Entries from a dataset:
——

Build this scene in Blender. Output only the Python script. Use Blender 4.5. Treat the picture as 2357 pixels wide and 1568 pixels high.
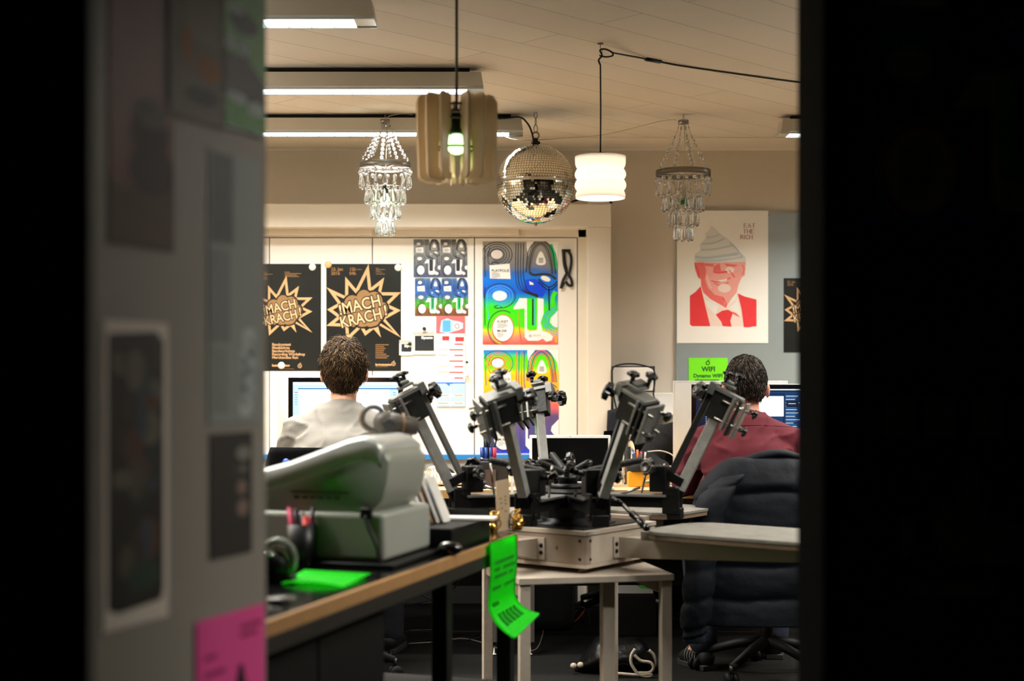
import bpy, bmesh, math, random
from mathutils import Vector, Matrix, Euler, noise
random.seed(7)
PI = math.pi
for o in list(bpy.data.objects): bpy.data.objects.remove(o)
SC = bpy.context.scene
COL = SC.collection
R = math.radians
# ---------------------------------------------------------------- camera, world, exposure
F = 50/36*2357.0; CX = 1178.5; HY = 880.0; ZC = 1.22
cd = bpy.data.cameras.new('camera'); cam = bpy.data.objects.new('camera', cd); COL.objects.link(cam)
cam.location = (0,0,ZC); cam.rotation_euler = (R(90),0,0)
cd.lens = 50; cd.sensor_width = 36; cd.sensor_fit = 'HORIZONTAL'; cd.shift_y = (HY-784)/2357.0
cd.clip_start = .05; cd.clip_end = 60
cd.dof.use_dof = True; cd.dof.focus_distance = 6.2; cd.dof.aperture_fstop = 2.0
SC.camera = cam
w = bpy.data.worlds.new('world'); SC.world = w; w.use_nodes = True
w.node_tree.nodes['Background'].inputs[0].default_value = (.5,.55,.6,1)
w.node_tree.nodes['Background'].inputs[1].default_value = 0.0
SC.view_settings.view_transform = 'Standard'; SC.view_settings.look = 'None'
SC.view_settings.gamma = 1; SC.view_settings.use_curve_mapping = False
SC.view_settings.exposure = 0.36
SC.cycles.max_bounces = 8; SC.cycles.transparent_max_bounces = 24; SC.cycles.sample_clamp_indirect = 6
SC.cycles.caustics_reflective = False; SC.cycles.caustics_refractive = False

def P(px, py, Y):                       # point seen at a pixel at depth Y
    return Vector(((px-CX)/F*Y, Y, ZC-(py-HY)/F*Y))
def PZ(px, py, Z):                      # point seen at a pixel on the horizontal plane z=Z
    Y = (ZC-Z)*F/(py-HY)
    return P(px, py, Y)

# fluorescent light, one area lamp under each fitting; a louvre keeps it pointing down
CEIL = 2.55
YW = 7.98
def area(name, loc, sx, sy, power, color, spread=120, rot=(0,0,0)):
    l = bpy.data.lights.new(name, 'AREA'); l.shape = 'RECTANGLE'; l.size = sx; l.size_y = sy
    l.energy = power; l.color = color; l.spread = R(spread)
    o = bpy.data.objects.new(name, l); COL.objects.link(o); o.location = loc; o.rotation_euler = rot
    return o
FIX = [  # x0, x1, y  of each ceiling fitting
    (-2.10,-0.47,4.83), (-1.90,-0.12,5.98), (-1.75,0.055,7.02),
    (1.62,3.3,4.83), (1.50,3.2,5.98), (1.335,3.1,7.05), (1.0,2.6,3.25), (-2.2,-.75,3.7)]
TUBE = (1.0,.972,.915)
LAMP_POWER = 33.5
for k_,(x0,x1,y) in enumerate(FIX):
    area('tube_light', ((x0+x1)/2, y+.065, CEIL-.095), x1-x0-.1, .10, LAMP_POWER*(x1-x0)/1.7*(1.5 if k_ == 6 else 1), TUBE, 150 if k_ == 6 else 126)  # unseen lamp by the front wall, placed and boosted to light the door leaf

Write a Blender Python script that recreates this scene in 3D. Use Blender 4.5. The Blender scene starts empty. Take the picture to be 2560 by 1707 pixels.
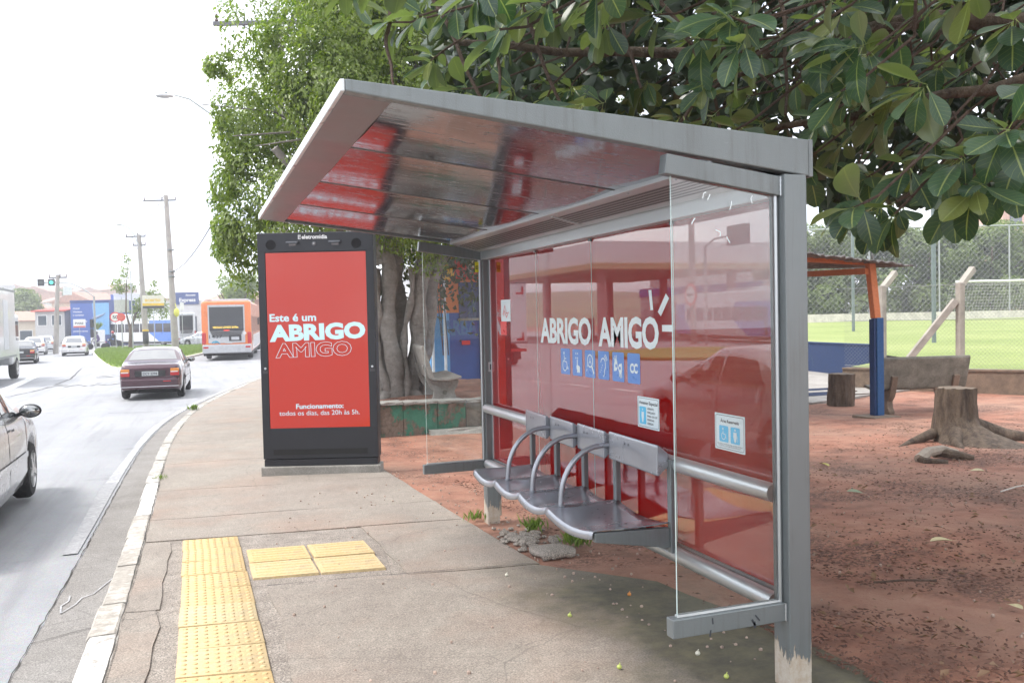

——

§ Work instructions
Each record above must be returned exactly as written, with its pictures omitted.

§ Completed exercise
Build this scene in Blender. Output only the Python script. Use Blender 4.5. Treat the picture as 2357 pixels wide and 1568 pixels high.
import bpy, bmesh, math, random
from mathutils import Vector, Matrix, Euler, noise
random.seed(7)
PI = math.pi
for o in list(bpy.data.objects): bpy.data.objects.remove(o)
SC = bpy.context.scene
COL = SC.collection
R = math.radians
# ---------------------------------------------------------------- camera, world, exposure
F = 50/36*2357.0; CX = 1178.5; HY = 880.0; ZC = 1.22
cd = bpy.data.cameras.new('camera'); cam = bpy.data.objects.new('camera', cd); COL.objects.link(cam)
cam.location = (0,0,ZC); cam.rotation_euler = (R(90),0,0)
cd.lens = 50; cd.sensor_width = 36; cd.sensor_fit = 'HORIZONTAL'; cd.shift_y = (HY-784)/2357.0
cd.clip_start = .05; cd.clip_end = 60
cd.dof.use_dof = True; cd.dof.focus_distance = 6.2; cd.dof.aperture_fstop = 2.0
SC.camera = cam
w = bpy.data.worlds.new('world'); SC.world = w; w.use_nodes = True
w.node_tree.nodes['Background'].inputs[0].default_value = (.5,.55,.6,1)
w.node_tree.nodes['Background'].inputs[1].default_value = 0.0
SC.view_settings.view_transform = 'Standard'; SC.view_settings.look = 'None'
SC.view_settings.gamma = 1; SC.view_settings.use_curve_mapping = False
SC.view_settings.exposure = 0.36
SC.cycles.max_bounces = 8; SC.cycles.transparent_max_bounces = 24; SC.cycles.sample_clamp_indirect = 6
SC.cycles.caustics_reflective = False; SC.cycles.caustics_refractive = False

def P(px, py, Y):                       # point seen at a pixel at depth Y
    return Vector(((px-CX)/F*Y, Y, ZC-(py-HY)/F*Y))
def PZ(px, py, Z):                      # point seen at a pixel on the horizontal plane z=Z
    Y = (ZC-Z)*F/(py-HY)
    return P(px, py, Y)

# fluorescent light, one area lamp under each fitting; a louvre keeps it pointing down
CEIL = 2.55
YW = 7.98
def area(name, loc, sx, sy, power, color, spread=120, rot=(0,0,0)):
    l = bpy.data.lights.new(name, 'AREA'); l.shape = 'RECTANGLE'; l.size = sx; l.size_y = sy
    l.energy = power; l.color = color; l.spread = R(spread)
    o = bpy.data.objects.new(name, l); COL.objects.link(o); o.location = loc; o.rotation_euler = rot
    return o
FIX = [  # x0, x1, y  of each ceiling fitting
    (-2.10,-0.47,4.83), (-1.90,-0.12,5.98), (-1.75,0.055,7.02),
    (1.62,3.3,4.83), (1.50,3.2,5.98), (1.335,3.1,7.05), (1.0,2.6,3.25), (-2.2,-.75,3.7)]
TUBE = (1.0,.972,.915)
LAMP_POWER = 33.5
for k_,(x0,x1,y) in enumerate(FIX):
    area('tube_light', ((x0+x1)/2, y+.065, CEIL-.095), x1-x0-.1, .10, LAMP_POWER*(x1-x0)/1.7*(1.5 if k_ == 6 else 1), TUBE, 150 if k_ == 6 else 126)  # unseen lamp by the front wall, placed and boosted to light the door leaf

Write a Blender Python script that recreates this scene in 3D. Use Blender 4.5. The Blender scene starts empty. Take the picture to be 2560 by 1707 pixels.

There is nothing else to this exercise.